Like every Wednesday morning, Mat and I showed up at 9 o’clock to pick up our classroom keys from the administrative office in the building where we teach. I reached for the door knob, and surprisingly found it locked. All the lights were off, and nobody was there. It just seemed odd. We then went to the grumpy security guard of our building, to see what was going on. He proceeded to rattle off something in Korean, and all I could make out, was something about 10 o’clock. The office staff wasn’t going to be in until 10 o’clock? I don’t know. We didn’t have our classroom keys, but went and found unlocked rooms to teach in anyway.

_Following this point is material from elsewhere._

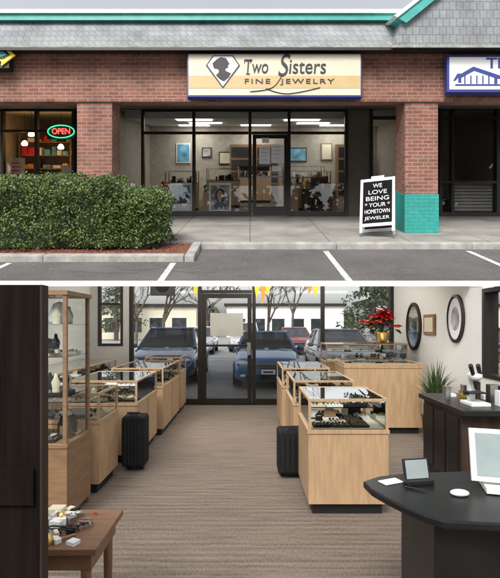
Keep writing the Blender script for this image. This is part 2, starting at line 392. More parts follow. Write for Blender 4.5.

After class, I went to my office, where the Korean supervisor apologized for not telling us about a nation-wide college entrance exam that was occurring at 8:40 am that morning. All government workers were told to come to work an hour later, so as not to cause a traffic jam for all the 600,000 high-schoolers who had to take this test. She also told me that demonstrating farmers in some city, had decided to delay their protesting for an hour, so they wouldn’t disturb the students taking their test.
"The College Scholastic Ability Test for the 2006 academic year will start simultaneously at 966 schools in 75 districts across the country at 8:40 a.m. on Wednesday. A total of 593,806 people will take the test this year. Education authorities earlier said the level of difficulty would be the same as last year?s.
All CSAT takers have to report at designated schools by 8:10 a.m. and bring their admission tickets and IDs with them. They must leave their mobile phones at home because carrying them even by accident will be regarded as cheating.
All other electronic devices including digital cameras, MP3 players, electronic dictionaries, camera pens, calculators, radios and Walkmans are also banned."